## START Dataset extract

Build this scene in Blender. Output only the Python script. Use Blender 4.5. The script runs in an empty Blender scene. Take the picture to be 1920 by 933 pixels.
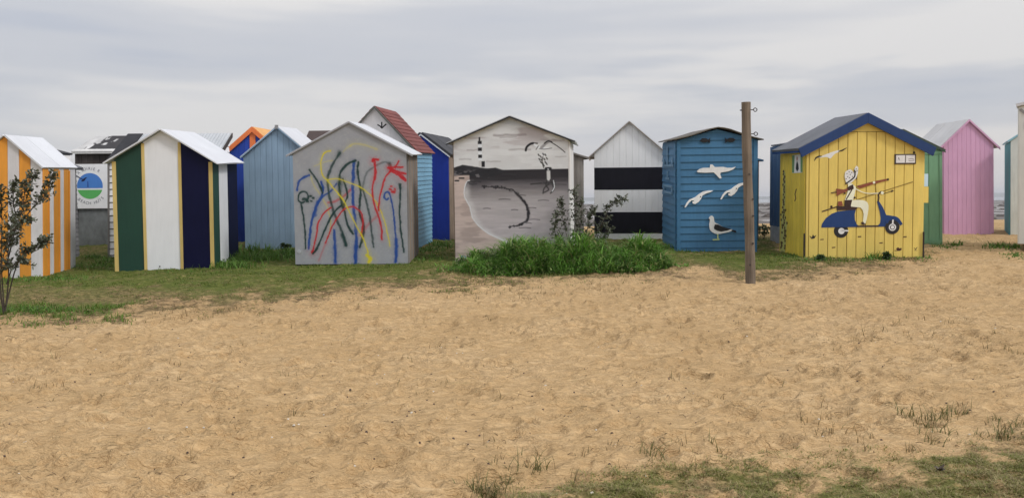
import bpy, bmesh, math, random
import numpy as np
from mathutils import Vector, Matrix

random.seed(7)
rng = np.random.default_rng(7)
C = bpy.context.scene.collection
R = math.radians

# ------------------------------------------------------------------ camera
PITCH, ROLL, CAMH, FPX, CXP, Y0P = R(1.0), R(-0.5), 1.6, 1500.0, 960.0, 377 + 1500 * math.tan(R(1.0))
cam = bpy.data.objects.new("camera", bpy.data.cameras.new("camera"))
C.objects.link(cam)
CAM_R = Matrix.Rotation(math.pi / 2 - PITCH, 3, 'X') @ Matrix.Rotation(ROLL, 3, 'Z')
cam.matrix_world = Matrix.Translation((0, 0, CAMH)) @ CAM_R.to_4x4()
cam.data.sensor_width = 36
cam.data.lens = 36 * FPX / 1920
cam.data.shift_y = -(466.5 - Y0P) / 1920
cam.data.clip_start, cam.data.clip_end = 0.1, 20000
bpy.context.scene.camera = cam

# ------------------------------------------------------------------ sky, sun, exposure
SUN_EL, SUN_AZ = R(43), R(122)          # azimuth clockwise from +Y
w = bpy.data.worlds.new("World"); bpy.context.scene.world = w; w.use_nodes = True
nt = w.node_tree; nt.nodes.clear()
def N(t, **k):
    n = nt.nodes.new(t)
    for a, b in k.items(): setattr(n, a, b)
    return n
def math_(op, a, b=None, clamp=False):
    n = N('ShaderNodeMath', operation=op, use_clamp=clamp)
    for i, v in enumerate((a, b)):
        if v is None: continue
        if isinstance(v, (int, float)): n.inputs[i].default_value = v
        else: nt.links.new(v, n.inputs[i])
    return n.outputs[0]
def ramp(fac, stops, interp='EASE'):
    n = N('ShaderNodeValToRGB'); n.color_ramp.interpolation = interp
    e = n.color_ramp.elements
    while len(e) < len(stops): e.new(0.5)
    for i, (p, c) in enumerate(stops):
        e[i].position = p; e[i].color = (*c, 1)
    nt.links.new(fac, n.inputs[0]); return n.outputs[0]
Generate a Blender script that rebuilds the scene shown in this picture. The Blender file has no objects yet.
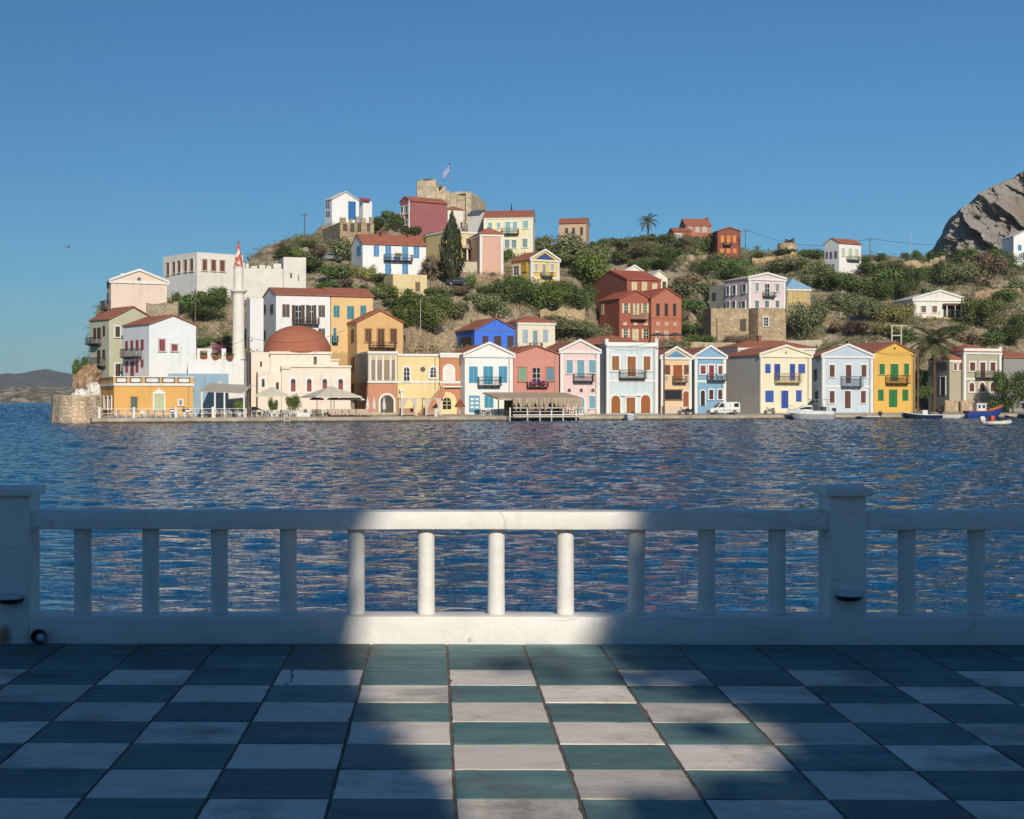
import bpy, bmesh, math, random
import numpy as np
from mathutils import Vector, Matrix, noise as mnoise
R = math.radians
random.seed(7); rng = np.random.default_rng(11)
F, PX0, PY0, CZ = 1533.0, 420.0, 400.0, 2.9      # focal length in pixels, principal point, eye height over the sea
sc = bpy.context.scene
col = sc.collection
def W(px, py, d): return Vector(((px-PX0)*d/F, d, CZ+(PY0-py)*d/F))

# ------------------------------------------------------------------ mesh builder
class MB:
    def __init__(s): s.v=[]; s.f=[]; s.m=[]; s.T=None; s.mi=0
    def add(s, vs, fs):
        n=len(s.v)
        s.v += [tuple(s.T(*p)) if s.T else tuple(p) for p in vs]
        s.f += [tuple(i+n for i in f) for f in fs]; s.m += [s.mi]*len(fs); return s
    def box(s, x0,x1,y0,y1,z0,z1):
        return s.add([(x0,y0,z0),(x1,y0,z0),(x1,y1,z0),(x0,y1,z0),(x0,y0,z1),(x1,y0,z1),(x1,y1,z1),(x0,y1,z1)],
              [(0,3,2,1),(4,5,6,7),(0,1,5,4),(1,2,6,5),(2,3,7,6),(3,0,4,7)])
    def prism(s, poly, t0, t1, f):                 # poly 2D, f(p,q,t)->3D
        n=len(poly)
        vs=[f(p,q,t0) for p,q in poly]+[f(p,q,t1) for p,q in poly]
        fs=[tuple(range(n))[::-1], tuple(range(n,2*n))]+[(i,(i+1)%n,n+(i+1)%n,n+i) for i in range(n)]
        return s.add(vs,fs)
    def tube(s, pts, r, n=6, r1=None, cap=True):
        pts=[Vector(p) for p in pts]; vs=[]; fs=[]; k=len(pts)
        for i,p in enumerate(pts):
            d=(pts[min(i+1,k-1)]-pts[max(i-1,0)]).normalized()
            a=d.cross(Vector((0,0,1)) if abs(d.z)<.9 else Vector((1,0,0))).normalized(); b=d.cross(a)
            rr=r if r1 is None else r+(r1-r)*i/(k-1)
            if isinstance(r,(list,tuple)): rr=r[i]
            for j in range(n):
                t=2*math.pi*j/n; vs.append(p+a*math.cos(t)*rr+b*math.sin(t)*rr)
        for i in range(k-1):
            for j in range(n): fs.append((i*n+j,i*n+(j+1)%n,(i+1)*n+(j+1)%n,(i+1)*n+j))
        if cap: fs += [tuple(range(n))[::-1], tuple((k-1)*n+j for j in range(n))]
        return s.add(vs,fs)
    def lathe(s, prof, n=24, c=(0,0,0)):
        vs=[]; fs=[]; k=len(prof)
        for r,z in prof:
            for j in range(n):
                t=2*math.pi*j/n; vs.append((c[0]+r*math.cos(t),c[1]+r*math.sin(t),c[2]+z))
        for i in range(k-1):
            for j in range(n): fs.append((i*n+j,i*n+(j+1)%n,(i+1)*n+(j+1)%n,(i+1)*n+j))
        fs += [tuple(range(n))[::-1], tuple((k-1)*n+j for j in range(n))]
        return s.add(vs,fs)
    def ball(s, c, r, n=10, sq=(1,1,1)):
        prof=[(max(.001,math.sin(math.pi*i/n)),-math.cos(math.pi*i/n)) for i in range(n+1)]
        m=MB(); m.lathe(prof,n+4)
        return s.add([(c[0]+x*r*sq[0],c[1]+y*r*sq[1],c[2]+z*r*sq[2]) for x,y,z in m.v], m.f)
    def loft(s, secs, cap=True):
        n=len(secs[0]); vs=[p for q in secs for p in q]; fs=[]
        for i in range(len(secs)-1):
            for j in range(n): fs.append((i*n+j,i*n+(j+1)%n,(i+1)*n+(j+1)%n,(i+1)*n+j))
        if cap: fs += [tuple(range(n))[::-1], tuple((len(secs)-1)*n+j for j in range(n))]
        return s.add(vs,fs)
    def build(s, name, mats, parent=None, smooth=False, recalc=True, bevel=0):
        me=bpy.data.meshes.new(name); me.from_pydata(s.v,[],s.f)
        if not isinstance(mats,(list,tuple)): mats=[mats]
        for m in mats: me.materials.append(m)
        if len(mats)>1: me.polygons.foreach_set('material_index', s.m)
        if recalc:
            bm=bmesh.new(); bm.from_mesh(me); bmesh.ops.recalc_face_normals(bm, faces=bm.faces); bm.to_mesh(me); bm.free()
        if smooth:
            me.polygons.foreach_set('use_smooth',[True]*len(me.polygons))
        o=bpy.data.objects.new(name, me); col.objects.link(o)
        if parent: o.parent=parent
        if bevel:
            b=o.modifiers.new('Bevel','BEVEL'); b.width=bevel; b.segments=2; b.limit_method='ANGLE'; b.angle_limit=R(40)
        return o
def tag(o, label=None, cat=None, group=None, kind=None):
    if label: o['label']=label
    if cat: o['category']=cat
    if group: o['group']=group
    if kind: o['kind']=kind
    return o
def thing(name, label, cat, loc=(0,0,0), rz=0, group=None):
    o=bpy.data.objects.new(name,None); col.objects.link(o); o.empty_display_size=.3
    o.location=loc; o.rotation_euler=(0,0,rz); return tag(o,label,cat,group)
def copy_tree(o, loc=None, rz=None, label=None, parent=None):
    c=o.copy(); col.objects.link(c); c.parent=parent
    if loc is not None: c.location=loc
    if rz is not None: c.rotation_euler=(0,0,rz)
    if label: c['label']=label
    for ch in list(o.children): copy_tree(ch,parent=c)
    return c

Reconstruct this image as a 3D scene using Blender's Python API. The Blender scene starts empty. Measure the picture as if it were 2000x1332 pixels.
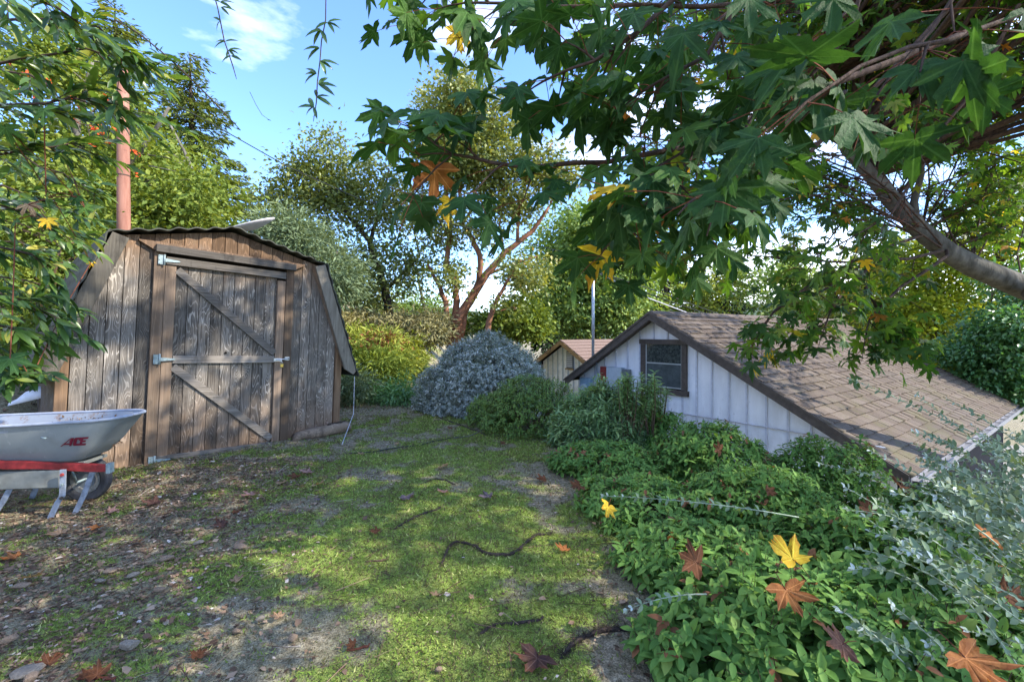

## END Dataset extract

▶ _Task objective_
All entries are to be retyped exactly. Omit any embedded images.

▶ _The response_
Build this scene in Blender. Output only the Python script. Use Blender 4.5. The script runs in an empty Blender scene. Take the picture to be 1920 by 933 pixels.
import bpy, bmesh, math, random
import numpy as np
from mathutils import Vector, Matrix

random.seed(7)
rng = np.random.default_rng(7)
C = bpy.context.scene.collection
R = math.radians

# ------------------------------------------------------------------ camera
PITCH, ROLL, CAMH, FPX, CXP, Y0P = R(1.0), R(-0.5), 1.6, 1500.0, 960.0, 377 + 1500 * math.tan(R(1.0))
cam = bpy.data.objects.new("camera", bpy.data.cameras.new("camera"))
C.objects.link(cam)
CAM_R = Matrix.Rotation(math.pi / 2 - PITCH, 3, 'X') @ Matrix.Rotation(ROLL, 3, 'Z')
cam.matrix_world = Matrix.Translation((0, 0, CAMH)) @ CAM_R.to_4x4()
cam.data.sensor_width = 36
cam.data.lens = 36 * FPX / 1920
cam.data.shift_y = -(466.5 - Y0P) / 1920
cam.data.clip_start, cam.data.clip_end = 0.1, 20000
bpy.context.scene.camera = cam

# ------------------------------------------------------------------ sky, sun, exposure
SUN_EL, SUN_AZ = R(43), R(122)          # azimuth clockwise from +Y
w = bpy.data.worlds.new("World"); bpy.context.scene.world = w; w.use_nodes = True
nt = w.node_tree; nt.nodes.clear()
def N(t, **k):
    n = nt.nodes.new(t)
    for a, b in k.items(): setattr(n, a, b)
    return n
def math_(op, a, b=None, clamp=False):
    n = N('ShaderNodeMath', operation=op, use_clamp=clamp)
    for i, v in enumerate((a, b)):
        if v is None: continue
        if isinstance(v, (int, float)): n.inputs[i].default_value = v
        else: nt.links.new(v, n.inputs[i])
    return n.outputs[0]
def ramp(fac, stops, interp='EASE'):
    n = N('ShaderNodeValToRGB'); n.color_ramp.interpolation = interp
    e = n.color_ramp.elements
    while len(e) < len(stops): e.new(0.5)
    for i, (p, c) in enumerate(stops):
        e[i].position = p; e[i].color = (*c, 1)
    nt.links.new(fac, n.inputs[0]); return n.outputs[0]
Generate a Blender script that rebuilds the scene shown in this picture. The Blender file has no objects yet.
import bpy, bmesh, math, random
import numpy as np
from mathutils import Vector, Matrix, noise as mnoise
R = math.radians
random.seed(7); rng = np.random.default_rng(11)
F, PX0, PY0, CZ = 1533.0, 420.0, 400.0, 2.9      # focal length in pixels, principal point, eye height over the sea
sc = bpy.context.scene
col = sc.collection
def W(px, py, d): return Vector(((px-PX0)*d/F, d, CZ+(PY0-py)*d/F))

# ------------------------------------------------------------------ mesh builder
class MB:
    def __init__(s): s.v=[]; s.f=[]; s.m=[]; s.T=None; s.mi=0
    def add(s, vs, fs):
        n=len(s.v)
        s.v += [tuple(s.T(*p)) if s.T else tuple(p) for p in vs]
        s.f += [tuple(i+n for i in f) for f in fs]; s.m += [s.mi]*len(fs); return s
    def box(s, x0,x1,y0,y1,z0,z1):
        return s.add([(x0,y0,z0),(x1,y0,z0),(x1,y1,z0),(x0,y1,z0),(x0,y0,z1),(x1,y0,z1),(x1,y1,z1),(x0,y1,z1)],
              [(0,3,2,1),(4,5,6,7),(0,1,5,4),(1,2,6,5),(2,3,7,6),(3,0,4,7)])
    def prism(s, poly, t0, t1, f):                 # poly 2D, f(p,q,t)->3D
        n=len(poly)
        vs=[f(p,q,t0) for p,q in poly]+[f(p,q,t1) for p,q in poly]
        fs=[tuple(range(n))[::-1], tuple(range(n,2*n))]+[(i,(i+1)%n,n+(i+1)%n,n+i) for i in range(n)]
        return s.add(vs,fs)
    def tube(s, pts, r, n=6, r1=None, cap=True):
        pts=[Vector(p) for p in pts]; vs=[]; fs=[]; k=len(pts)
        for i,p in enumerate(pts):
            d=(pts[min(i+1,k-1)]-pts[max(i-1,0)]).normalized()
            a=d.cross(Vector((0,0,1)) if abs(d.z)<.9 else Vector((1,0,0))).normalized(); b=d.cross(a)
            rr=r if r1 is None else r+(r1-r)*i/(k-1)
            if isinstance(r,(list,tuple)): rr=r[i]
            for j in range(n):
                t=2*math.pi*j/n; vs.append(p+a*math.cos(t)*rr+b*math.sin(t)*rr)
        for i in range(k-1):
            for j in range(n): fs.append((i*n+j,i*n+(j+1)%n,(i+1)*n+(j+1)%n,(i+1)*n+j))
        if cap: fs += [tuple(range(n))[::-1], tuple((k-1)*n+j for j in range(n))]
        return s.add(vs,fs)
    def lathe(s, prof, n=24, c=(0,0,0)):
        vs=[]; fs=[]; k=len(prof)
        for r,z in prof:
            for j in range(n):
                t=2*math.pi*j/n; vs.append((c[0]+r*math.cos(t),c[1]+r*math.sin(t),c[2]+z))
        for i in range(k-1):
            for j in range(n): fs.append((i*n+j,i*n+(j+1)%n,(i+1)*n+(j+1)%n,(i+1)*n+j))
        fs += [tuple(range(n))[::-1], tuple((k-1)*n+j for j in range(n))]
        return s.add(vs,fs)
    def ball(s, c, r, n=10, sq=(1,1,1)):
        prof=[(max(.001,math.sin(math.pi*i/n)),-math.cos(math.pi*i/n)) for i in range(n+1)]
        m=MB(); m.lathe(prof,n+4)
        return s.add([(c[0]+x*r*sq[0],c[1]+y*r*sq[1],c[2]+z*r*sq[2]) for x,y,z in m.v], m.f)
    def loft(s, secs, cap=True):
        n=len(secs[0]); vs=[p for q in secs for p in q]; fs=[]
        for i in range(len(secs)-1):
            for j in range(n): fs.append((i*n+j,i*n+(j+1)%n,(i+1)*n+(j+1)%n,(i+1)*n+j))
        if cap: fs += [tuple(range(n))[::-1], tuple((len(secs)-1)*n+j for j in range(n))]
        return s.add(vs,fs)
    def build(s, name, mats, parent=None, smooth=False, recalc=True, bevel=0):
        me=bpy.data.meshes.new(name); me.from_pydata(s.v,[],s.f)
        if not isinstance(mats,(list,tuple)): mats=[mats]
        for m in mats: me.materials.append(m)
        if len(mats)>1: me.polygons.foreach_set('material_index', s.m)
        if recalc:
            bm=bmesh.new(); bm.from_mesh(me); bmesh.ops.recalc_face_normals(bm, faces=bm.faces); bm.to_mesh(me); bm.free()
        if smooth:
            me.polygons.foreach_set('use_smooth',[True]*len(me.polygons))
        o=bpy.data.objects.new(name, me); col.objects.link(o)
        if parent: o.parent=parent
        if bevel:
            b=o.modifiers.new('Bevel','BEVEL'); b.width=bevel; b.segments=2; b.limit_method='ANGLE'; b.angle_limit=R(40)
        return o
def tag(o, label=None, cat=None, group=None, kind=None):
    if label: o['label']=label
    if cat: o['category']=cat
    if group: o['group']=group
    if kind: o['kind']=kind
    return o
def thing(name, label, cat, loc=(0,0,0), rz=0, group=None):
    o=bpy.data.objects.new(name,None); col.objects.link(o); o.empty_display_size=.3
    o.location=loc; o.rotation_euler=(0,0,rz); return tag(o,label,cat,group)
def copy_tree(o, loc=None, rz=None, label=None, parent=None):
    c=o.copy(); col.objects.link(c); c.parent=parent
    if loc is not None: c.location=loc
    if rz is not None: c.rotation_euler=(0,0,rz)
    if label: c['label']=label
    for ch in list(o.children): copy_tree(ch,parent=c)
    return c

Reconstruct this image as a 3D scene using Blender's Python API. The Blender scene starts empty. Measure the picture as if it were 2000x1332 pixels.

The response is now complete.